For some time the FCC’s Chairman, Tom Wheeler, has been calling on wireless and wireline carriers alike to take more aggressive steps to assist consumers in preventing unwelcome or unsolicited calls and spam messages. The FCC’s July 10, 2015 Declaratory Ruling, for example, contained a discussion focused on resolving the question of whether carriers had a legal obligation to transmit all calls without blocking. In the Matter of Rules & Regulations Implementing the Telephone Consumer Protection Act of 1991, 30 FCC Rcd 7961, ¶¶ 152-63 (July 10, 2015). The Declaratory Ruling affirmed that nothing in the Communications Act or FCC rules or orders prohibits carriers from offering or implementing call blocking technologies for those customers who choose to use them. Id.

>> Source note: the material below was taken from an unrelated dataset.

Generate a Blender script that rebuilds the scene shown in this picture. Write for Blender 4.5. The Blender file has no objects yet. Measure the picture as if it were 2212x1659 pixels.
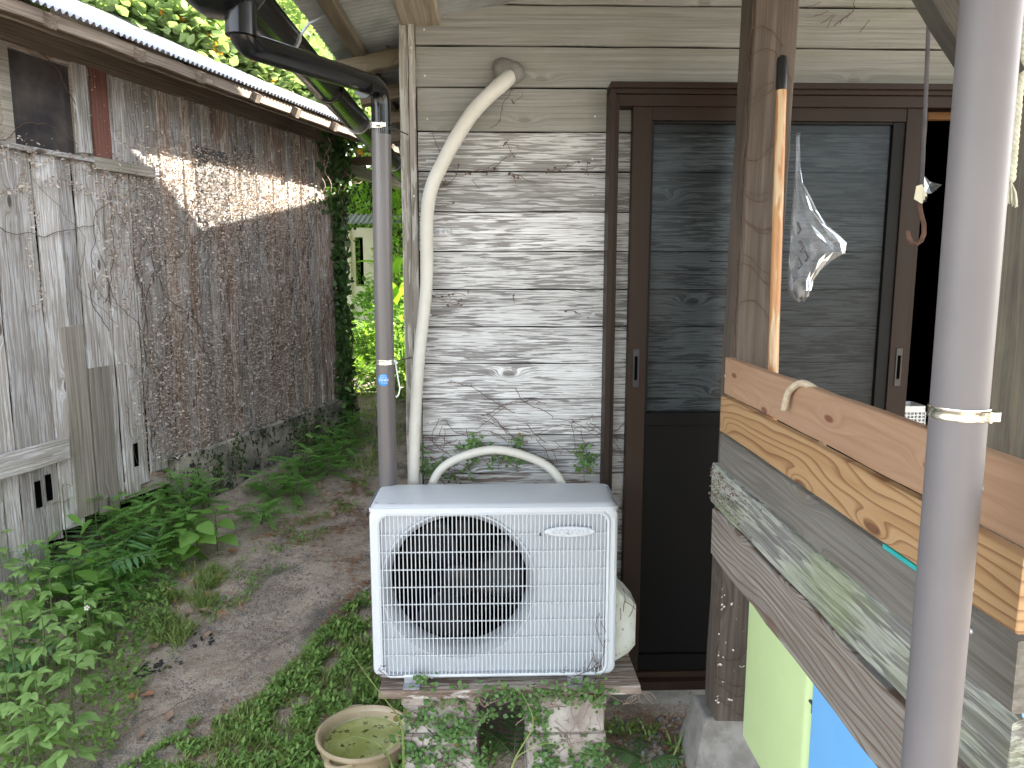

Existing opt-in technologies and mobile apps can permit a consumer to block individual phone numbers or categories of calls, often depending on whether they originate from carrier lists, or crowd sourced “black lists” of numbers. So long as consumers are informed of and accept the risk of inadvertent call blocking, such as potentially missing public safety alerts, the FCC last summer determined that both “telemarketer” category calls and individual numbers should be within the range of acceptable blocked calls so long as they are determined by the consumer. Id. at ¶ 160. While some carriers expressed concern about the imperfect and at times imprecise nature of existing technologies, the FCC, even while acknowledging the legitimacy of the concern, urged carriers to offer blocking technologies to consumers. Thus, while carriers are not required by FCC rule to offer consumers call blocking tools, the FCC last summer indicated it would continue to monitor steps that VOIP providers and carriers were taking to facilitate blocking. Id. at ¶ 163.
On July 22, 2016, FCC Chairman Wheeler issued a letter to the CEOs of major wireless and wireline phone companies calling for greater collective action on providing more comprehensive robocall-blocking services to consumers. He also sent letters to intermediary carriers that connect robocallers to the consumer’s phone company, reminding them of their responsibility to help facilitate the offering of blocking technologies. AT&T within days of the Chairman’s letter announced that its Chairman and CEO would convene a new industry “Robocalling Strike Force” the mission of which will be to accelerate the availability of caller ID verification standards and identifying other means to make call blocking more effective.
In response, Chairman Wheeler applauded AT&T for its initiative and acknowledged that meaningful control over the calls and texts will require collective action by the entire industry. To that end, the FCC Chairman called on this new industry strike force to develop an action plan for development of more robust robocall-blocking solutions and to make an effort to produce conclusions on how that might be accomplished within 60 days.